=== Description of the task ===
Can you output the material exactly as written, minus any pictures it holds?

=== Supplied material ===

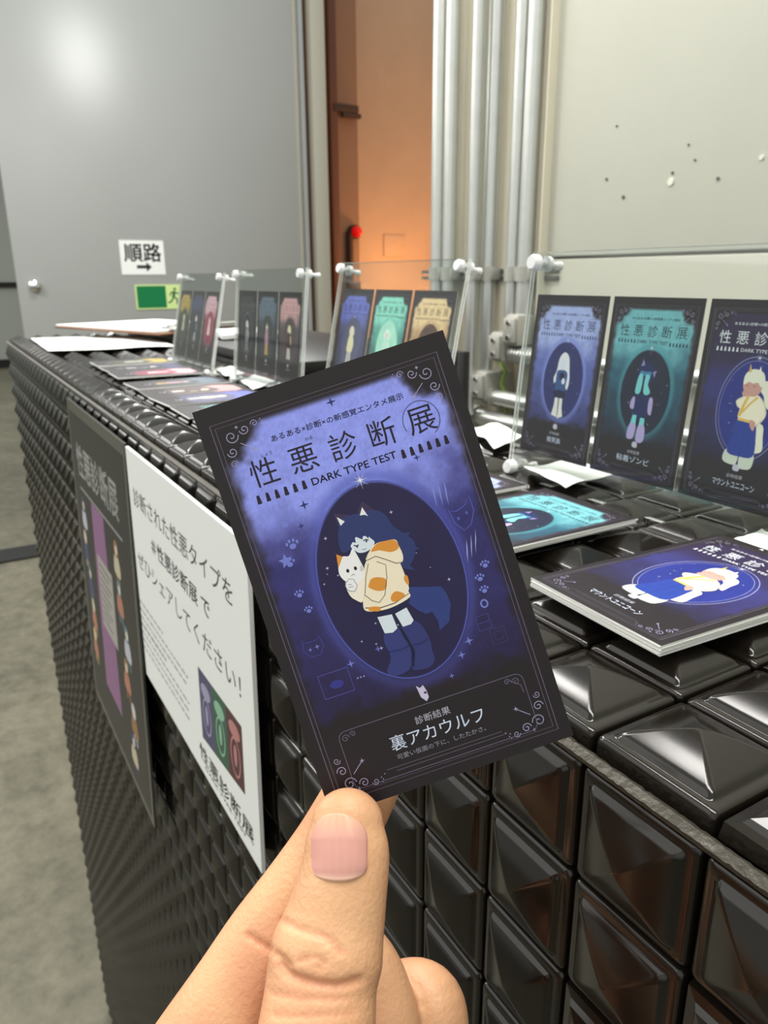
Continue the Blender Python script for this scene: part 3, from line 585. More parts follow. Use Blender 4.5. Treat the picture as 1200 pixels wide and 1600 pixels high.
# bg = edge, glow, mid, low, oval, ring
ST = {
 'indigo': dict(bg=(INK, (150, 160, 250), (54, 50, 114), (42, 34, 72), (35, 29, 68), (86, 96, 190)), tx=(34, 26, 46), name='裏アカウルフ', desc='可愛い仮面の下に、したたかさ。', fig=fig_hero, look='blue card with a dark-haired wolf-eared figure hugging a white cat'),
 'lavender': dict(bg=(INK, (176, 190, 240), (104, 116, 186), (60, 62, 112), (44, 48, 104), (140, 152, 226)), tx=(48, 54, 104), name='微笑族', desc='', fig=fig_long, rg=.85),
 'teal': dict(bg=(INK, (120, 190, 198), (48, 98, 118), (36, 44, 62), (30, 34, 56), (80, 160, 170)), tx=(22, 36, 50), name='粘着ゾンビ', desc='', fig=fig_teal, rg=.7),
 'midnight': dict(bg=(INK, (50, 40, 72), (56, 54, 118), (40, 34, 62), (38, 48, 128), (52, 60, 140)), tx=(234, 238, 244), name='マウントユニコーン', desc='', fig=fig_robe, rg=.3, dark=True),
 'periwinkle': dict(bg=(INK, (112, 122, 210), (78, 82, 120), (70, 70, 96), (84, 84, 116), (96, 100, 160)), tx=(60, 62, 130), name='', desc='', fig=fig_small((240, 234, 200), (236, 226, 186), (220, 214, 200))),
 'mint': dict(bg=(INK, (150, 232, 214), (90, 160, 150), (60, 100, 96), (170, 226, 206), (120, 210, 192)), tx=(50, 80, 78), name='', desc='', fig=fig_small((236, 250, 240), (200, 240, 226), (230, 250, 240))),
 'amber': dict(bg=(INK, (244, 216, 168), (190, 150, 110), (110, 84, 66), (90, 66, 56), (200, 160, 120)), tx=(120, 84, 54), name='', desc='', fig=fig_small((90, 60, 50), (220, 190, 150), (90, 60, 50))),
 'charcoal': dict(bg=(INK, (66, 64, 68), (56, 54, 58), (50, 48, 52), (52, 50, 54), (66, 64, 68)), tx=(120, 118, 122), name='', desc='', fig=fig_small((228, 228, 226), (150, 150, 152), (150, 150, 150)), dark=True),
 'slate': dict(bg=(INK, (112, 128, 146), (70, 74, 82), (58, 58, 58), (66, 66, 68), (84, 92, 100)), tx=(84, 98, 116), name='', desc='', fig=fig_small((120, 130, 130), (190, 150, 168), (222, 182, 120))),
 'rose': dict(bg=(INK, (222, 176, 176), (96, 84, 90), (80, 70, 72), (84, 72, 76), (120, 96, 100)), tx=(186, 130, 136), name='', desc='', fig=fig_small((236, 228, 168), (84, 60, 60), (236, 232, 216))),
 'gold': dict(bg=(INK, (206, 178, 92), (70, 72, 62), (60, 62, 54), (62, 66, 60), (84, 84, 66)), tx=(120, 100, 50), name='', desc='', fig=fig_small((220, 220, 204), (200, 204, 190), (90, 90, 80))),
 'dusk': dict(bg=(INK, (70, 74, 110), (58, 58, 66), (52, 52, 58), (52, 54, 60), (64, 64, 80)), tx=(110, 112, 150), name='', desc='', fig=fig_small((220, 220, 220), (70, 70, 80), (200, 200, 200))),
 'pink': dict(bg=(INK, (236, 196, 208), (132, 60, 78), (84, 60, 74), (150, 60, 82), (190, 130, 148)), tx=(180, 110, 130), name='', desc='', fig=fig_small((236, 190, 200), (240, 214, 220), (130, 50, 70))),
}
def spiral(a, x, y, r, sx, sy, col, wd=.16, turns=1.4):
    P = [(x+sx*r*(1-t*.86)*math.cos(t*turns*2*math.pi), y+sy*r*(1-t*.86)*math.sin(t*turns*2*math.pi)) for t in [i/16 for i in range(17)]]
    a.line(P, wd, col, z=.03)
def deco(a, st, full=True):
    L1 = (104, 92, 112) if not st.get('dark') else (112, 106, 120)
    a.rect(-25, -43, 24.8, 41.6, .2, L1, z=.025); a.rect(-24.1, -42.1, 23.9, 40.7, .14, L1, z=.025)
    for sx in (-1, 1):
        for sy in (-1, 1):
            X, Y = sx*22, (38.6 if sy > 0 else -40.3)
            fc = (172, 164, 200) if full else (120, 112, 138)
            spiral(a, X-sx*.6, Y-sy*.4, 1.5, -sx, -sy, fc); spiral(a, X-sx*3.6, Y+sy*.3, 1.1, sx, -sy, fc); spiral(a, X+sx*.2, Y-sy*3.5, 1.15, sx, -sy, fc)
            if full:
                spiral(a, X-sx*6.0, Y+sy*.9, .8, sx, sy, fc, .12); spiral(a, X+sx*.6, Y-sy*6.0, .8, -sx, sy, fc, .12)
                a.line([(X-sx*2, Y-sy*2.2), (X-sx*4.4, Y-sy*4.2)], .14, fc, z=.03); a.star(X-sx*4.6, Y-sy*4.4, .6, fc, z=.03); a.star(X-sx*2.2, Y+sy*1.2, .5, fc, z=.03)
                for q in range(4): a.ell(X-sx*(7.4+q*.3*(q % 2)), Y+sy*1.4-sy*q*.5, .13, .13, fc, 6, z=.03)
    a.ring(OX, OY, ORX*1.0, ORY*1.0, .22, st['bg'][5], z=.03)
    if st.get('dark'): a.ring(OX, OY, ORX*1.05, ORY*1.05, .3, (150, 152, 190), z=.03); a.ring(OX, OY, ORX*.96, ORY*.97, .2, (140, 144, 190), z=.03)
    rnd = random.Random(len(st['name'])+5); lt = (196, 200, 232) if full else tuple(min(255, c+60) for c in st['bg'][5])
    for k in range(26 if full else 14):
        an = rnd.uniform(0, 6.28); rr = rnd.uniform(.45, .93)
        a.star(OX+ORX*rr*math.cos(an), OY+ORY*rr*math.sin(an), rnd.choice((.2, .3, .45)), lt, z=.03)
    a.star(1.2, 21.2, 2.0, lt, k=8, inner=.12, z=.035); a.star(1.2, 21.2, .9, (236, 238, 248), z=.04)
def pawn(a, x, y, h, col):
    a.ell(x, y+h*.3, h*.19, h*.2, col, 10, z=.03); a.poly([(x-h*.22, y-h*.5), (x+h*.22, y-h*.5), (x+h*.25, y-h*.3), (x+h*.2, y-h*.1), (x+h*.22, y+h*.08), (x+h*.16, y+h*.2), (x-h*.16, y+h*.2), (x-h*.22, y+h*.08), (x-h*.2, y-h*.1), (x-h*.25, y-h*.3)], col, z=.03)
def paw(a, x, y, r, col):
    a.ell(x, y-r*.2, r*.5, r*.42, col, 10, z=.03)
    for k in range(4): t = R(28+k*41); a.ell(x+r*.85*math.cos(t), y+r*.75*math.sin(t)-.1*r, r*.2, r*.28, col, 8, z=.03)
CARDS = {}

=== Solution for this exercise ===
Continue the Blender Python script for this scene: part 3, from line 585. More parts follow. Use Blender 4.5. Treat the picture as 1200 pixels wide and 1600 pixels high.
# bg = edge, glow, mid, low, oval, ring
ST = {
 'indigo': dict(bg=(INK, (150, 160, 250), (54, 50, 114), (42, 34, 72), (35, 29, 68), (86, 96, 190)), tx=(34, 26, 46), name='裏アカウルフ', desc='可愛い仮面の下に、したたかさ。', fig=fig_hero, look='blue card with a dark-haired wolf-eared figure hugging a white cat'),
 'lavender': dict(bg=(INK, (176, 190, 240), (104, 116, 186), (60, 62, 112), (44, 48, 104), (140, 152, 226)), tx=(48, 54, 104), name='微笑族', desc='', fig=fig_long, rg=.85),
 'teal': dict(bg=(INK, (120, 190, 198), (48, 98, 118), (36, 44, 62), (30, 34, 56), (80, 160, 170)), tx=(22, 36, 50), name='粘着ゾンビ', desc='', fig=fig_teal, rg=.7),
 'midnight': dict(bg=(INK, (50, 40, 72), (56, 54, 118), (40, 34, 62), (38, 48, 128), (52, 60, 140)), tx=(234, 238, 244), name='マウントユニコーン', desc='', fig=fig_robe, rg=.3, dark=True),
 'periwinkle': dict(bg=(INK, (112, 122, 210), (78, 82, 120), (70, 70, 96), (84, 84, 116), (96, 100, 160)), tx=(60, 62, 130), name='', desc='', fig=fig_small((240, 234, 200), (236, 226, 186), (220, 214, 200))),
 'mint': dict(bg=(INK, (150, 232, 214), (90, 160, 150), (60, 100, 96), (170, 226, 206), (120, 210, 192)), tx=(50, 80, 78), name='', desc='', fig=fig_small((236, 250, 240), (200, 240, 226), (230, 250, 240))),
 'amber': dict(bg=(INK, (244, 216, 168), (190, 150, 110), (110, 84, 66), (90, 66, 56), (200, 160, 120)), tx=(120, 84, 54), name='', desc='', fig=fig_small((90, 60, 50), (220, 190, 150), (90, 60, 50))),
 'charcoal': dict(bg=(INK, (66, 64, 68), (56, 54, 58), (50, 48, 52), (52, 50, 54), (66, 64, 68)), tx=(120, 118, 122), name='', desc='', fig=fig_small((228, 228, 226), (150, 150, 152), (150, 150, 150)), dark=True),
 'slate': dict(bg=(INK, (112, 128, 146), (70, 74, 82), (58, 58, 58), (66, 66, 68), (84, 92, 100)), tx=(84, 98, 116), name='', desc='', fig=fig_small((120, 130, 130), (190, 150, 168), (222, 182, 120))),
 'rose': dict(bg=(INK, (222, 176, 176), (96, 84, 90), (80, 70, 72), (84, 72, 76), (120, 96, 100)), tx=(186, 130, 136), name='', desc='', fig=fig_small((236, 228, 168), (84, 60, 60), (236, 232, 216))),
 'gold': dict(bg=(INK, (206, 178, 92), (70, 72, 62), (60, 62, 54), (62, 66, 60), (84, 84, 66)), tx=(120, 100, 50), name='', desc='', fig=fig_small((220, 220, 204), (200, 204, 190), (90, 90, 80))),
 'dusk': dict(bg=(INK, (70, 74, 110), (58, 58, 66), (52, 52, 58), (52, 54, 60), (64, 64, 80)), tx=(110, 112, 150), name='', desc='', fig=fig_small((220, 220, 220), (70, 70, 80), (200, 200, 200))),
 'pink': dict(bg=(INK, (236, 196, 208), (132, 60, 78), (84, 60, 74), (150, 60, 82), (190, 130, 148)), tx=(180, 110, 130), name='', desc='', fig=fig_small((236, 190, 200), (240, 214, 220), (130, 50, 70))),
}
def spiral(a, x, y, r, sx, sy, col, wd=.16, turns=1.4):
    P = [(x+sx*r*(1-t*.86)*math.cos(t*turns*2*math.pi), y+sy*r*(1-t*.86)*math.sin(t*turns*2*math.pi)) for t in [i/16 for i in range(17)]]
    a.line(P, wd, col, z=.03)
def deco(a, st, full=True):
    L1 = (104, 92, 112) if not st.get('dark') else (112, 106, 120)
    a.rect(-25, -43, 24.8, 41.6, .2, L1, z=.025); a.rect(-24.1, -42.1, 23.9, 40.7, .14, L1, z=.025)
    for sx in (-1, 1):
        for sy in (-1, 1):
            X, Y = sx*22, (38.6 if sy > 0 else -40.3)
            fc = (172, 164, 200) if full else (120, 112, 138)
            spiral(a, X-sx*.6, Y-sy*.4, 1.5, -sx, -sy, fc); spiral(a, X-sx*3.6, Y+sy*.3, 1.1, sx, -sy, fc); spiral(a, X+sx*.2, Y-sy*3.5, 1.15, sx, -sy, fc)
            if full:
                spiral(a, X-sx*6.0, Y+sy*.9, .8, sx, sy, fc, .12); spiral(a, X+sx*.6, Y-sy*6.0, .8, -sx, sy, fc, .12)
                a.line([(X-sx*2, Y-sy*2.2), (X-sx*4.4, Y-sy*4.2)], .14, fc, z=.03); a.star(X-sx*4.6, Y-sy*4.4, .6, fc, z=.03); a.star(X-sx*2.2, Y+sy*1.2, .5, fc, z=.03)
                for q in range(4): a.ell(X-sx*(7.4+q*.3*(q % 2)), Y+sy*1.4-sy*q*.5, .13, .13, fc, 6, z=.03)
    a.ring(OX, OY, ORX*1.0, ORY*1.0, .22, st['bg'][5], z=.03)
    if st.get('dark'): a.ring(OX, OY, ORX*1.05, ORY*1.05, .3, (150, 152, 190), z=.03); a.ring(OX, OY, ORX*.96, ORY*.97, .2, (140, 144, 190), z=.03)
    rnd = random.Random(len(st['name'])+5); lt = (196, 200, 232) if full else tuple(min(255, c+60) for c in st['bg'][5])
    for k in range(26 if full else 14):
        an = rnd.uniform(0, 6.28); rr = rnd.uniform(.45, .93)
        a.star(OX+ORX*rr*math.cos(an), OY+ORY*rr*math.sin(an), rnd.choice((.2, .3, .45)), lt, z=.03)
    a.star(1.2, 21.2, 2.0, lt, k=8, inner=.12, z=.035); a.star(1.2, 21.2, .9, (236, 238, 248), z=.04)
def pawn(a, x, y, h, col):
    a.ell(x, y+h*.3, h*.19, h*.2, col, 10, z=.03); a.poly([(x-h*.22, y-h*.5), (x+h*.22, y-h*.5), (x+h*.25, y-h*.3), (x+h*.2, y-h*.1), (x+h*.22, y+h*.08), (x+h*.16, y+h*.2), (x-h*.16, y+h*.2), (x-h*.22, y+h*.08), (x-h*.2, y-h*.1), (x-h*.25, y-h*.3)], col, z=.03)
def paw(a, x, y, r, col):
    a.ell(x, y-r*.2, r*.5, r*.42, col, 10, z=.03)
    for k in range(4): t = R(28+k*41); a.ell(x+r*.85*math.cos(t), y+r*.75*math.sin(t)-.1*r, r*.2, r*.28, col, 8, z=.03)
CARDS = {}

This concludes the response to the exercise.